Matt Mittenthal, a spokesman for the DOE, said Monday that the agency believes there is a greater need for elementary school seats, but is taking comments from the community under advisement.

“This is the first step in the public review process,” Mittenthal said. “The project has not been approved. It has not been funded. We are listening to feedback from the community and the community board.”

Board member James Heyliger asked whether the PAL site has the capacity to be used as a high school and Persheff said it does. It once housed St.

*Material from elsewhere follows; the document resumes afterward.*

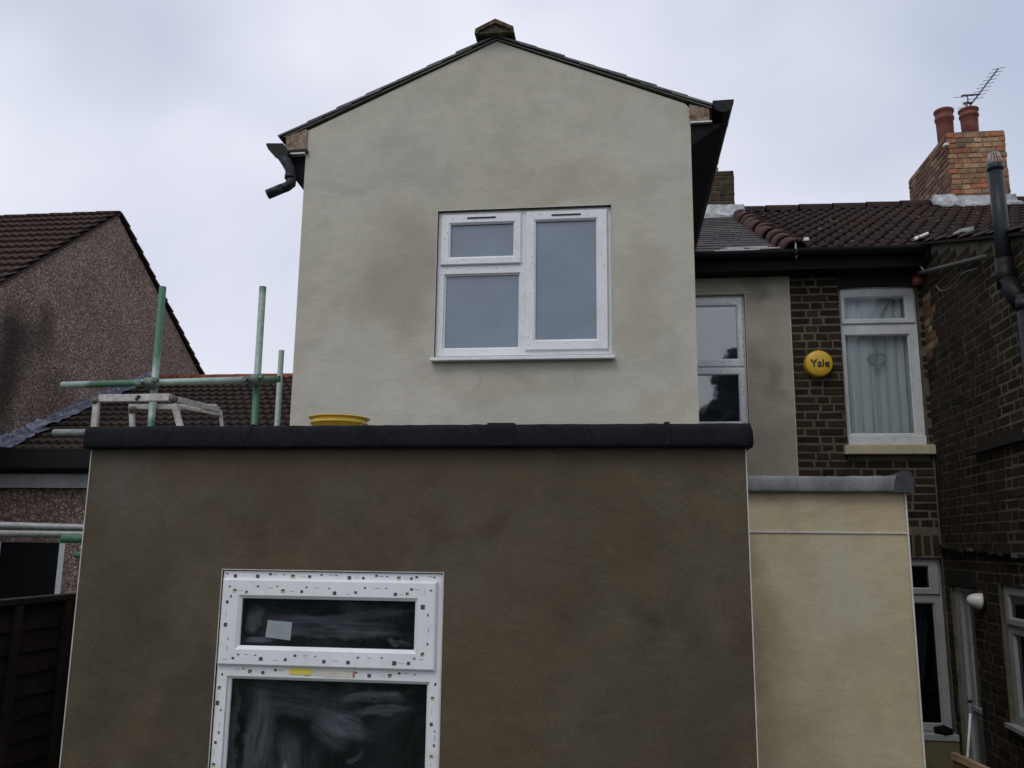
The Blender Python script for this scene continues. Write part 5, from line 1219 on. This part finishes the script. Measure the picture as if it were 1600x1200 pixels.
bm = BM(); box(bm, GX + .003, -3.1, 11.20, 11.36, 3.27, 3.555); box(bm, GX + .003, -3.1, 11.361, 11.60, 3.22, 3.26); bevel(bm, .01, 1); obj('gutter', bm, M_black, ll)
bm = BM(); box(bm, GX + .003, -8.36, 11.46, 11.50, 3.015, 3.215); box(bm, -8.355, -3.1, 11.46, 11.50, 3.015, 3.215); obj('fascia_board', bm, plain_wear('grey_white_fascia', (.30, .30, .31), .6, 3, .2, .3, (.15, .15, .15), .4), ll)
wl_ = window(ll, (-8.988, WLX[1] - .002, 1.002, 2.258), [(-8.9, WLX[1] - .10, 1.1, 2.255)], [], 11.62, .06, M_upvc_old, M_darkglass, label='dark window with one white jamb at the left edge of the photo')
room(ll, (-8.98, WLX[1], 1.0, 2.25), 11.86, .5)

# ------------------------------------------------------------------ fence
fn = thing('wooden_fence', 'dark lapped wooden fence panel at the bottom left beside the brown wall', 'fence', (-3.0, 3.9, 0))
FX = -3.0
FY0, FY1 = 2.4, 5.2
for k in range(17):
    z = .12 + k * .108
    bm = BM(); n = 24; A, B, C, D = [], [], [], []
    for j in range(n + 1):
        y = FY0 + (FY1 - FY0) * j / n; wv = .006 * mnoise.noise(Vector((y * 3, k * 3.1, 0)))
        A.append(bm.verts.new((FX + .028, y, z + wv * 2))); B.append(bm.verts.new((FX + .008, y, z + .135))); C.append(bm.verts.new((FX - .000, y, z + .135))); D.append(bm.verts.new((FX + .018, y, z + wv * 2)))
    for j in range(n):
        bm.faces.new((A[j], A[j + 1], B[j + 1], B[j])); bm.faces.new((D[j + 1], D[j], C[j], C[j + 1])); bm.faces.new((D[j], D[j + 1], A[j + 1], A[j])); bm.faces.new((B[j], B[j + 1], C[j + 1], C[j]))
    obj('board', bm, M_fence, fn)
for y in (2.6, 3.2, 3.69, 4.03, 4.42, 4.85):
    bm = BM(); box(bm, FX + .030, FX + .060, y, y + .042, .05, 1.972); bevel(bm, .003, 1); obj('batten', bm, M_fence, fn)
bm = BM(); box(bm, FX - .01, FX + .055, FY0, FY1, 1.975, 2.008); bevel(bm, .004, 1); obj('top_rail', bm, M_fence, fn)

Pascal Baylon High School.

Persheff said it’s rare to find a building that can be used pretty much as is and does not have to be completely gutted, and that’s why it is so attractive to the SCA.

But that wasn’t enough for the residents.

“The Department of Education has continuously come into our community and disrespected us,” said Linette Townsley, youth advisor with the Jamaica NAACP. “If you’re planning to put our children in a school, to say whether a site is good enough for our children, we need someone here to be able to answer any questions that we have.”

Alicia Hindman, president of the Community Education Council for District 29, said seats are needed in the northern part of the district, adding that PS 95 is “busting at the seams” and IS 238 is “very crowded.”

CB 12 Chairwoman Jacqueline Boyce tried to take the pressure off Persheff by stating that his visit was just the first step in the process and that the board would be having many more discussions with the DOE about the plan. But Johnson was not satisfied with that answer.

“This community has need for one thing and you’re out here to tell us that you are going to do something else, but you can’t answer the questions about why we aren’t getting our needs met,” she said. “No offense to you, but we want to know why they don’t send someone here that could answer those questions.”